Laurent Douzou : Le général de Gaulle n’était pas homme à improviser à la légère et à se laisser aller, dans la chaleur d’un instant fort, à prononcer des mots qui auraient dépassé sa pensée. Il savait trop le pouvoir des mots. C’est en toute connaissance de cause qu’il a qualifié Lyon de "capitale de la Résistance". La capitale étant occupée, Lyon a été le centre névralgique d’une bonne part de la Résistance jusque dans l’été 1943 quand Paris a repris le rôle qui lui était dévolu depuis des siècles. La médaille de la Résistance fut décernée à Lyon tandis que Grenoble recevait la croix de la Libération comme Vassieux-en-Vercors, ce qui était une façon de souligner la part prise dans le combat par la région Rhône-Alpes.
Jean Moulin est une des figures héroïques émergentes de cette époque.

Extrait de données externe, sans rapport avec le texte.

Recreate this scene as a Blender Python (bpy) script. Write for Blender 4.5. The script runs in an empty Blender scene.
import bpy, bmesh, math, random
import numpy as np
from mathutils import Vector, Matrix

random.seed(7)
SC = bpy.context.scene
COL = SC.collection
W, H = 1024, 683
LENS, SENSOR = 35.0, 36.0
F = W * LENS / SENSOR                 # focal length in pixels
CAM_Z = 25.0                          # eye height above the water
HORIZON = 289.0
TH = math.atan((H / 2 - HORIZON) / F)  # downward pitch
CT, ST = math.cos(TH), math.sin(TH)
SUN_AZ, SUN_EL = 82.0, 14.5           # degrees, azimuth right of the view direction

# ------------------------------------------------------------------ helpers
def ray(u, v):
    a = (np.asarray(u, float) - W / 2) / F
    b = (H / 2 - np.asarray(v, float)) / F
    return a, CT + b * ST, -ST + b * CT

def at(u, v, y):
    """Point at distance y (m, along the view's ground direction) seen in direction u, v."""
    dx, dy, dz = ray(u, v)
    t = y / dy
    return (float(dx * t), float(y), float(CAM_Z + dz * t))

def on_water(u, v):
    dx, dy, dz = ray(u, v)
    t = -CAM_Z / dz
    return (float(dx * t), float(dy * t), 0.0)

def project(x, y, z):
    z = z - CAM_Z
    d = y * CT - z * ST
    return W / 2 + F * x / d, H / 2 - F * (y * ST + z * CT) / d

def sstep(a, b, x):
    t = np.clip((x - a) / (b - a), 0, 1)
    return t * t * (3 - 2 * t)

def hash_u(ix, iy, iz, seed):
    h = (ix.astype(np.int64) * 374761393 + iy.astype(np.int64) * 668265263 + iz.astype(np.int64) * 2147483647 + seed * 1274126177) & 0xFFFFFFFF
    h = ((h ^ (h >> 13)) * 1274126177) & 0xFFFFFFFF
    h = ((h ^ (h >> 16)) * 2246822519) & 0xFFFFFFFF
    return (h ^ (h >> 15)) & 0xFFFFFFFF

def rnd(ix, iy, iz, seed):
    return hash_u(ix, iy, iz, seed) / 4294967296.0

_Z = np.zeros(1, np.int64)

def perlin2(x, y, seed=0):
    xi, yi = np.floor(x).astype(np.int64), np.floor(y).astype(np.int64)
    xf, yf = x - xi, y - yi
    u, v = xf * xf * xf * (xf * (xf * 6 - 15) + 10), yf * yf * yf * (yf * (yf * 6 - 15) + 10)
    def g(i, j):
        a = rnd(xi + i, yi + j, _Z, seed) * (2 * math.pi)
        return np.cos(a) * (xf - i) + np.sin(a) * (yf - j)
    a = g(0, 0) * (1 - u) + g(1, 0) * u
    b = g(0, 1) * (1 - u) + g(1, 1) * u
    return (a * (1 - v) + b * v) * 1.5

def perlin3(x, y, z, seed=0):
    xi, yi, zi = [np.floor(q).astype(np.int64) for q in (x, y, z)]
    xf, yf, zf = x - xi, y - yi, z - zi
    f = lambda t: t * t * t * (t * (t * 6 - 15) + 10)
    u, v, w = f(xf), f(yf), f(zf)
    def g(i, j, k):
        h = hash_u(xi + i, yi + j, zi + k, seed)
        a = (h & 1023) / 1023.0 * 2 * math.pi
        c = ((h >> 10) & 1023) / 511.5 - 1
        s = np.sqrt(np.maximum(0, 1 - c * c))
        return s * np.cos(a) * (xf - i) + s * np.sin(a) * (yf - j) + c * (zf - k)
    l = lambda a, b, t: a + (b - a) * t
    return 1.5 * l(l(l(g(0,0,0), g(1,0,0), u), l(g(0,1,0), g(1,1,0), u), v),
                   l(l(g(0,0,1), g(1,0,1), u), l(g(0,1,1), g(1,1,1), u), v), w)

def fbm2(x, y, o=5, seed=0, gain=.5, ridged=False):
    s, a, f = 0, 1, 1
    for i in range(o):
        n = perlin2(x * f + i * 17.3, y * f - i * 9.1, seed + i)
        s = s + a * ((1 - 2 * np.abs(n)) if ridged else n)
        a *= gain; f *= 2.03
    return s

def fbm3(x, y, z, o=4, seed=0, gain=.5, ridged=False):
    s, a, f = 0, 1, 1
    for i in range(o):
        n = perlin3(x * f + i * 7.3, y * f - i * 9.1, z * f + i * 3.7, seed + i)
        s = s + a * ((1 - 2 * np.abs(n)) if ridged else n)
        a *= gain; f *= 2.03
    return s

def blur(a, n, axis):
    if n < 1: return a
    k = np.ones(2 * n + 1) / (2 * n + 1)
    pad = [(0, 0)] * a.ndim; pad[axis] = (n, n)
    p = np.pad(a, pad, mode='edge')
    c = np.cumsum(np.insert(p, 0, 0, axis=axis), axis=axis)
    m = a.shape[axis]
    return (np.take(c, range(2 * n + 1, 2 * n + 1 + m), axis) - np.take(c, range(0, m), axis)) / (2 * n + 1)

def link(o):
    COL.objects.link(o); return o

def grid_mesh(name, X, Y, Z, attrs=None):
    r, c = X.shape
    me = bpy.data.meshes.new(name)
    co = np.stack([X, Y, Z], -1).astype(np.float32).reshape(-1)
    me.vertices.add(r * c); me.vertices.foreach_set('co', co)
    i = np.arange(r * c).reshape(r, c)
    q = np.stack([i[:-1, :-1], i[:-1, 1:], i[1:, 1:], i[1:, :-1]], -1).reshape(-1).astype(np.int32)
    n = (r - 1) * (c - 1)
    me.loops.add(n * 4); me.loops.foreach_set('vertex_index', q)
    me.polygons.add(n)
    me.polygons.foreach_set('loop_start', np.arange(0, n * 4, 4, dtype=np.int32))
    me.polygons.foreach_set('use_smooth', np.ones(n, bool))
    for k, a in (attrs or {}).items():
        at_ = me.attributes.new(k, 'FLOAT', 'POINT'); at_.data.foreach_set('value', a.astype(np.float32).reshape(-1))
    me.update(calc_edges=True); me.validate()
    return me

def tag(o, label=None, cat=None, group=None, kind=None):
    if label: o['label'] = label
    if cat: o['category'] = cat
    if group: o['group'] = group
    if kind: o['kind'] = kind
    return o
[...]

Quel a été son rôle dans la Résistance et son action à Lyon plus particulièrement ?
Laurent Douzou : Jean Moulin est devenu le héros éponyme de la Résistance avec son entrée au Panthéon en décembre 1964 : énoncer son nom, c’est ipso facto évoquer la Résistance. Il a joué un rôle crucial dans l’unification de la Résistance française concrétisée par la fondation du Conseil national de la Résistance en mai 1943. L’action qu’il a menée jusqu’à son arrestation le 21 juin 1943 a d’abord eu pour centre la ville de Lyon ; c’est là qu’il est parvenu à unifier les mouvements de la Résistance non communiste de la zone non occupée. Lyon a été en quelque sorte son quartier général.
Peut-on dire que Lyon a également été une base de répression à l’encontre des résistants et de la persécution des Juifs ?
Laurent Douzou : La densité de résistants à Lyon et le grand nombre de réfugiés, notamment juifs, ont amené le régime de Vichy et les Allemands, à partir de l’occupation de la zone sud en novembre 1942, à y exercer une répression dont le caractère impitoyable est allé croissant jusqu’aux heures brûlantes de l’été 1944. La rafle de la rue Ste-Catherine, le 9 février 1943, au cours de laquelle 84 personnes furent arrêtées par la Gestapo de Lyon sous les ordres de Klaus Barbie, est un des épisodes les plus dramatiques de la traque dont les Juifs furent victimes. Des 84 Juifs arrêtés ce jour-là et déportés dans les camps d’extermination, seuls 4 sont revenus. Côté résistants, c’est l’arrestation à Caluire, le 21 juin de cette même année, de Jean Moulin et d’autres hauts responsables de l’Armée secrète qui symbolise cette répression.
Selon vous, dans quelle mesure le procès Barbie, qui s’est tenu à Lyon en 1987, a-t-il contribué à raviver la mémoire de cette période auprès des Lyonnais ?
Laurent Douzou : Le procès de Klaus Barbie a bel et bien ravivé la mémoire de cette période sombre à Lyon, notamment grâce aux témoignages poignants livrés à cette occasion par les victimes : on croyait tout savoir déjà et soudain la parole vive des actrices et des acteurs faisaient toucher du doigt une réalité enfouie. La création du Centre d’Histoire de la Résistance et de la Déportation en 1992, à l’initiative du maire de Lyon de l’époque, Michel Noir, fut une des retombées de ce procès hors normes : le fait que le CHRD ait été installé dans les locaux de l’ancienne Ecole de Santé militaire qui avait été le siège de la Gestapo à Lyon et où avait œuvré Klaus Barbie ne devait évidemment rien au hasard.